» **What is required**
Your copy of the material must match it exactly, except that pictures are dropped.

============

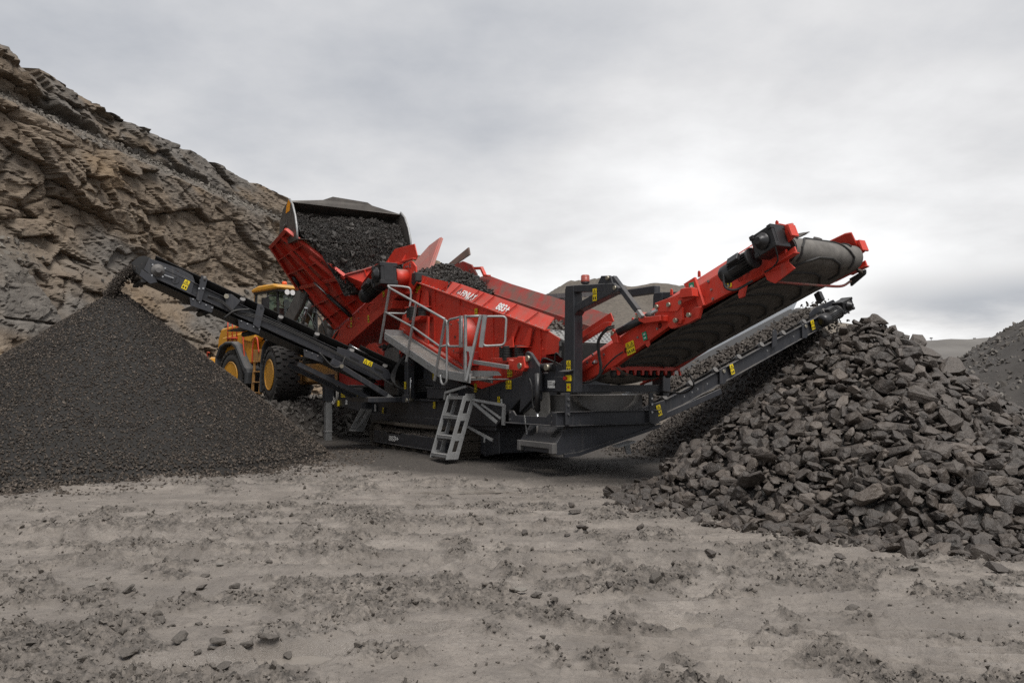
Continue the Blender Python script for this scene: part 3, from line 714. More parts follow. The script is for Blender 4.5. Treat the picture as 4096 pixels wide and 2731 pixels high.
# medium heap under the right-hand conveyor
MX, MY, MH = 6.8, 18.8, 3.0
def mids_h(r, a): 
    h = MH - r * 0.72; return np.where(h < 0.3, 0.3 * np.exp((h - 0.3) / 0.3) - 0.03, h)
def make_mids():
    n = 21000; r = 4.8 * np.sqrt(RNG.random(n)); a = RNG.uniform(0, 2 * np.pi, n); x = MX + r * np.cos(a); y = MY + r * np.sin(a)
    vis = np.cos(a - math.atan2(-MY, -MX)) > -0.3; x, y, r, a = x[vis], y[vis], r[vis], a[vis]
    z = mids_h(r, a) + 0.10 * fbm(x * 0.9, y * 0.9, 121, 3); gz = ground_z(x, y); keep = (z > gz) | (RNG.random(len(z)) < 0.15); z = np.maximum(z, gz)
    S = 0.026 + 0.034 * RNG.random(len(z)) ** 2
    bed = cone_bed(MX, MY, lambda r, a: mids_h(r, a) - 0.03, 5.2, 40, 80, 0.9, 0.1, 121)
    tag(stones('medium_stone_heap', np.stack([x, y, z], 1)[keep], S[keep], 'stone_belt', LOW, tint=0.25, extra=bed), 'dark heap of fist sized stones behind the coarse heap', 'stone heap', kind='stuff')
make_mids()
# coarse heap in the right foreground: each of the rocks that show largest is a rock of its own
BX, BY, BH = 4.74, 11.05, 2.50
def big_h(x, y):
    dx, dy = x - BX, y - BY; a = np.arctan2(dy, dx); r = np.hypot(dx, dy) * (1 + 0.05 * np.sin(a * 2 + 0.6) + 0.04 * np.sin(a * 5 + 1))
    h = BH - r * 0.80
    h = np.where(h < 0.35, 0.35 * np.exp((h - 0.35) / 0.28) - 0.06, h)
    return h - 0.10 * np.exp(-(r / 0.25) ** 2) + 0.05 * np.sin(a * 9 + r * 2) * np.clip(r - 0.5, 0, 1) * np.clip(h * 2, 0, 1)
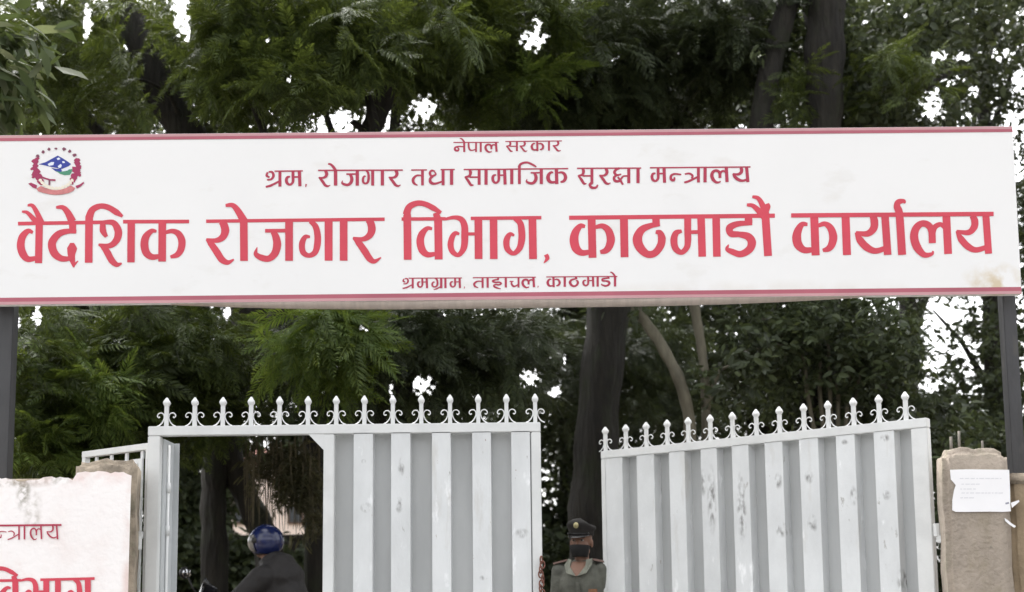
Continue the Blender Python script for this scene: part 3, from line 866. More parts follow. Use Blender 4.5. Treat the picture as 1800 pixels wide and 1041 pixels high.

============

» **Correct output**
Continue the Blender Python script for this scene: part 3, from line 714. More parts follow. The script is for Blender 4.5. Treat the picture as 4096 pixels wide and 2731 pixels high.
# medium heap under the right-hand conveyor
MX, MY, MH = 6.8, 18.8, 3.0
def mids_h(r, a): 
    h = MH - r * 0.72; return np.where(h < 0.3, 0.3 * np.exp((h - 0.3) / 0.3) - 0.03, h)
def make_mids():
    n = 21000; r = 4.8 * np.sqrt(RNG.random(n)); a = RNG.uniform(0, 2 * np.pi, n); x = MX + r * np.cos(a); y = MY + r * np.sin(a)
    vis = np.cos(a - math.atan2(-MY, -MX)) > -0.3; x, y, r, a = x[vis], y[vis], r[vis], a[vis]
    z = mids_h(r, a) + 0.10 * fbm(x * 0.9, y * 0.9, 121, 3); gz = ground_z(x, y); keep = (z > gz) | (RNG.random(len(z)) < 0.15); z = np.maximum(z, gz)
    S = 0.026 + 0.034 * RNG.random(len(z)) ** 2
    bed = cone_bed(MX, MY, lambda r, a: mids_h(r, a) - 0.03, 5.2, 40, 80, 0.9, 0.1, 121)
    tag(stones('medium_stone_heap', np.stack([x, y, z], 1)[keep], S[keep], 'stone_belt', LOW, tint=0.25, extra=bed), 'dark heap of fist sized stones behind the coarse heap', 'stone heap', kind='stuff')
make_mids()
# coarse heap in the right foreground: each of the rocks that show largest is a rock of its own
BX, BY, BH = 4.74, 11.05, 2.50
def big_h(x, y):
    dx, dy = x - BX, y - BY; a = np.arctan2(dy, dx); r = np.hypot(dx, dy) * (1 + 0.05 * np.sin(a * 2 + 0.6) + 0.04 * np.sin(a * 5 + 1))
    h = BH - r * 0.80
    h = np.where(h < 0.35, 0.35 * np.exp((h - 0.35) / 0.28) - 0.06, h)
    return h - 0.10 * np.exp(-(r / 0.25) ** 2) + 0.05 * np.sin(a * 9 + r * 2) * np.clip(r - 0.5, 0, 1) * np.clip(h * 2, 0, 1)
Continue the Blender Python script for this scene: part 3, from line 866. More parts follow. Use Blender 4.5. Treat the picture as 1800 pixels wide and 1041 pixels high.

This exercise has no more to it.